With central ownership, WUSA wanted to be perceived as "major league" immediately and spent huge amounts on large venues, television and marketing. WPS plans to start small and grow through grass roots. Teams will be individually owned and operated. League officials estimate teams could break even with 5,000-average attendance.
"It's about local investors in local clubs," Mallett said. "If you can win support on the local level, then you can win nationally."
Their talent will come from the United States national squad, including Elk Grove's Stephanie (Lopez) Cox, and the WPSL, the country's top amateur league that is headquartered in Sacramento.
When the WUSA was founded, the Sacramento-based Storm lost 17 players, including former Team USA stars Brandi Chastain and Julie Foudy.
It could happen again, Zanelli said. His league is where the talent awaits.
Players are cautiously optimistic about the new league, said Storm defender Maureen "Mo" Whitney, assistant women's soccer coach at Sacramento State and a former WPSL MVP.
"There's definitely a little bit of excitement," said Whitney, who earned all-conference honors in WPSL again this season. "(The new league) fulfills a dream for most of us to play professionally."
Although hosting the Final Four, the three-time champion Storm lost in last weekend's regionals to Redondo Beach's America Ajax, which will represent the Pacific Conference. Also playing for a title at Natomas are the Arizona Rush, MYSC (Wisconsin) Lady Blues and New England Mutiny.

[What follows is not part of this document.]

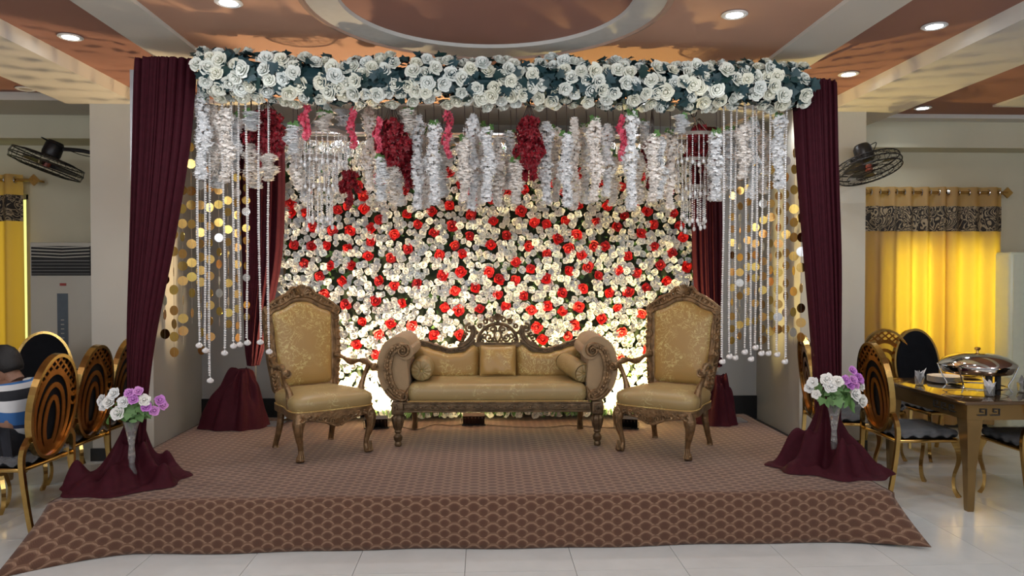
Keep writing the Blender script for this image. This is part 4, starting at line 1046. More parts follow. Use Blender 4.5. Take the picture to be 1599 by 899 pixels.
# ------------------------------------------------------------------ carved armchairs
def armchair(label, loc, rz, sg):
    """facing -Y locally"""
    t = thing('armchair', label, 'armchair', loc, rz, 'carved armchairs either side of the sofa')
    # seat
    b = MB(); 
    def seatring(z, ins):
        o = smooth_path([(-.29 + ins, -.27 + ins, z), (0, -.31 + ins, z), (.29 - ins, -.27 + ins, z), (.27 - ins, 0, z), (.235 - ins, .25 - ins, z), (0, .26 - ins, z), (-.235 + ins, .25 - ins, z), (-.27 + ins, 0, z)], 6, True); return o
    b.loft([seatring(.345, .01), seatring(.36, 0), seatring(.40, -.006), seatring(.43, .0), seatring(.452, .03), seatring(.468, .08), seatring(.476, .15), seatring(.478, .2)]); b.build('seat', M_brocs, t, angle=60)
    b = MB(); b.tube(seatring(.352, -.003), .006, 6, closed=True); b.build('piping', M_broc, t)
    # apron
    b = MB(); ap = seatring(.325, .005)
    b.strip([(p.x, p.y, .325) for p in ap], .03, .045, (0, 0, 1), closed=True)
    b.prism([(-.15, .31), (-.11, .27), (-.06, .262), (-.03, .235), (0, .228), (.03, .235), (.06, .262), (.11, .27), (.15, .31)], -.315, -.285)
    for s in (-1, 1):
        for (cx_, cz, r, a0) in ((.045, .275, .024, 180), (.10, .29, .02, 160), (.16, .305, .018, 140), (.21, .31, .014, 140)):
            b.tube(spiral(s * cx_, cz, r, 1.2, a0 if s > 0 else 180 - a0, -s, -.318, 10), .008, 5)
        b.tube([(s * .02, -.318, .24), (s * .10, -.315, .275), (s * .18, -.305, .292), (s * .26, -.285, .30)], [.012, .01, .01, .014], 6)
    for k in range(5): b.tube([(0, -.318, .255), (.03 * math.cos(R(30 + 30 * k)), -.325, .255 + .035 * math.sin(R(30 + 30 * k)))], [.006, .009], 5)
    b.build('apron', M_carve, t)
    for s in (-1, 1):   # cabriole front legs
        b = MB(); X, Yf = s * .255, -.255
        b.tube(smooth_path([(X, Yf, .335), (X + s * .022, Yf - .022, .27), (X + s * .022, Yf - .022, .20), (X + s * .004, Yf - .006, .12), (X - s * .004, Yf, .06), (X + s * .006, Yf - .012, .02), (X + s * .01, Yf - .02, .0)], 4),
               [.036, .039, .042, .044, .044, .041, .037, .034, .031, .028, .026, .024, .021, .020, .020, .019, .020, .023, .027, .030, .030, .030, .030, .028, .024][:25], 10)
        b.ball((X + s * .012, Yf - .026, .022), .03, 8, 5, (1, 1.15, .75))
        for k in (-1, 0, 1): b.tube([(X + s * .008 + k * .012, Yf - .036, .085), (X + s * .008 + k * .014, Yf - .052, .02)], [.005, .008], 5)
        b.tube(spiral(X + s * .012, .30, .022, 1.2, 90, s, Yf - .058, 10), .007, 5); b.tube([(X + s * .02, Yf - .06, .28), (X + s * .014, Yf - .058, .20), (X, Yf - .035, .14)], [.014, .009, .004], 6)
        b.build('leg', M_carve, t)
        b = MB(); Xb, Yb = s * .205, .24
        b.tube(smooth_path([(Xb, Yb, .36), (Xb, Yb, .24), (Xb + s * .012, Yb + .012, .13), (Xb + s * .02, Yb + .055, .03), (Xb + s * .02, Yb + .06, 0)], 4), [.03, .03, .03, .029, .028, .027, .026, .025, .024, .023, .022, .022, .022, .022, .024, .026, .026], 8); b.build('leg', M_carve, t)
    # back, tilted
    tl = Matrix.Translation((0, .245, .40)) @ Matrix.Rotation(R(-9), 4, 'X') @ Matrix.Translation((0, 0, -.40))
    half = [(0, 1.115), (.07, 1.105), (.15, 1.06), (.225, 1.035), (.245, 1.00), (.235, .90), (.232, .80), (.225, .68), (.215, .56), (.21, .49), (.19, .465), (.10, .46), (0, .46)]
    full = [(x, 0, z) for x, z in half] + [(-x, 0, z) for x, z in half[-2:0:-1]]
    ol = smooth_path(full, 5, True)
    b = MB(); cz0 = .78
    rings = []
    for q, y in ((1, -.005), (.97, -.028), (.88, -.045), (.7, -.055), (.4, -.060), (.02, -.062)): rings.append([(p.x * q, y, cz0 + (p.z - cz0) * q) for p in ol])
    b.loft(rings, True, True, tl); b.build('backrest', M_broc, t, angle=60)
    b = MB(); b.tube([(p.x * 1.0, -.02, cz0 + (p.z - cz0) * 1.0) for p in ol], .006, 5, closed=True, mtx=tl); b.build('back_piping', M_carve, t)
    b = MB(); fo = [(p.x * (1.0 + .035 / max(.1, math.hypot(p.x, (p.z - cz0)))), 0, cz0 + (p.z - cz0) * (1 + .035 / max(.1, math.hypot(p.x, p.z - cz0)))) for p in ol]
    b.strip(fo, .062, .05, closed=True, mtx=tl); b.tube([(x, -.028, z) for x, y, z in fo], .013, 6, closed=True, mtx=tl)
    rr = random.Random(3)
    m = len(fo)
    for i in range(0, m, 2):
        x, y, z = fo[i]; a = math.atan2(z - cz0, x); 
        b.tube([Vector((x * .98, -.03, z)), Vector((x + .030 * math.cos(a), -.032, z + .030 * math.sin(a))), Vector((x + .038 * math.cos(a + .5), -.02, z + .038 * math.sin(a + .5)))], [.013, .011, .005], 5, mtx=tl)
    # crest: shell, C-scrolls; shoulder scrolls
    for k in range(9):
        a = R(10 + 20 * k); b.tube([(0, -.03, 1.155), (.055 * math.cos(a), -.045, 1.165 + .075 * math.sin(a))], [.006, .015], 6, mtx=tl)
    b.ball((0, -.04, 1.155), .018, 8, 5, mtx=tl)
    b.prism([(-.17, 1.10), (-.12, 1.13), (-.07, 1.20), (0, 1.235), (.07, 1.20), (.12, 1.13), (.17, 1.10), (0, 1.13)][::-1], -.02, .015, tl)
    for s in (-1, 1):
        for (cx_, cz, r, a0, d, tt, th) in ((.085, 1.165, .036, 200, -1, 1.4, .013), (.145, 1.125, .030, 190, -1, 1.3, .012), (.20, 1.095, .024, 180, -1, 1.2, .011), (.275, 1.045, .034, 200, 1, 1.4, .015), (.275, .97, .026, 120, -1, 1.3, .012), (.272, .84, .026, 100, 1, 1.3, .011), (.262, .70, .026, 90, -1, 1.3, .011), (.255, .56, .024, 90, 1, 1.3, .011)):
            b.tube(spiral(s * cx_, cz, r, tt, a0 if s > 0 else 180 - a0, d * s, -.026, 12), th, 6, mtx=tl)
        b.tube([Vector(p) for p in smooth_path([(s * .02, -.03, 1.21), (s * .07, -.03, 1.215), (s * .11, -.03, 1.17), (s * .16, -.03, 1.15), (s * .21, -.03, 1.12), (s * .26, -.03, 1.085), (s * .30, -.03, 1.04)], 4)], .013, 6, mtx=tl)
        b.tube([(s * .205, 0, .50), (s * .205, .0, .36)], .03, 8, mtx=tl)
    b.build('back_frame', M_carve, t)
    # arms
    for s in (-1, 1):
        b = MB()
        pts = smooth_path([(s * .245, .275, .68), (s * .275, .20, .665), (s * .295, .08, .635), (s * .315, -.04, .655), (s * .335, -.14, .645), (s * .34, -.20, .625)], 5)
        b.tube(pts, [.02 + .006 * math.sin(i * .8) for i in range(len(pts))], 8)
        b.ball((s * .342, -.215, .618), .034, 10, 6, (1, .9, .95)); b.tube(spiral(0, 0, .03, 1.3, 90, s, 0, 12), .007, 5, mtx=TRS((s * .342, -.243, .618)))
        sp_ = smooth_path([(s * .335, -.15, .635), (s * .315, -.115, .56), (s * .285, -.12, .48), (s * .275, -.13, .41), (s * .27, -.14, .34)], 5)
        b.tube(sp_, [.024, .022, .020, .019, .018, .018, .018, .019, .020, .022, .024, .026, .028, .030, .031, .032, .033, .034, .035, .035, .035], 8)
        b.build('arm', M_carve, t)
    return t
c = (P(467, 725, Z=SZ) + P(578, 703, Z=SZ) + P(436, 700, Z=SZ) + P(514, 687, Z=SZ)) / 4
armchair('carved armchair with gold brocade standing left of the sofa', (c.x, c.y, SZ + .003), R(36), 1)
c = (P(1077, 720, Z=SZ) + P(967, 701, Z=SZ) + P(1104, 697, Z=SZ) + P(1023, 685, Z=SZ)) / 4
armchair('carved armchair with gold brocade standing right of the sofa', (c.x, c.y, SZ + .003), R(-36), -1)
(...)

The two-day event will include a gigantic soccer jamboree, Zanelli said, adding: "We want to show Northern California can support a (WPS) team."
Having only one West Coast team sharing the Home Depot Center in Carson with the Los Angeles Galaxy and Chivas USA presents some immediate challenges. Travel to and from California makes the Los Angeles franchise a lone left-coast outpost with higher expenses than its sister clubs.
Soccer people and the league want a NorCal franchise, either in the South Bay or Sacramento, but no investors have come forward. The economic downturn hasn't helped.
"Sacramento is such an obvious hotbed for soccer," Antonucci said. "It would be a great place for a team."
Because so much hoopla preceded WUSA, the new league has kept a low profile. Even the players don't know much.
"Everybody's excited, but they've stayed pretty quiet about it," Whitney said. "They've been keeping it on the down-low, but we're feeling assured it's really coming now."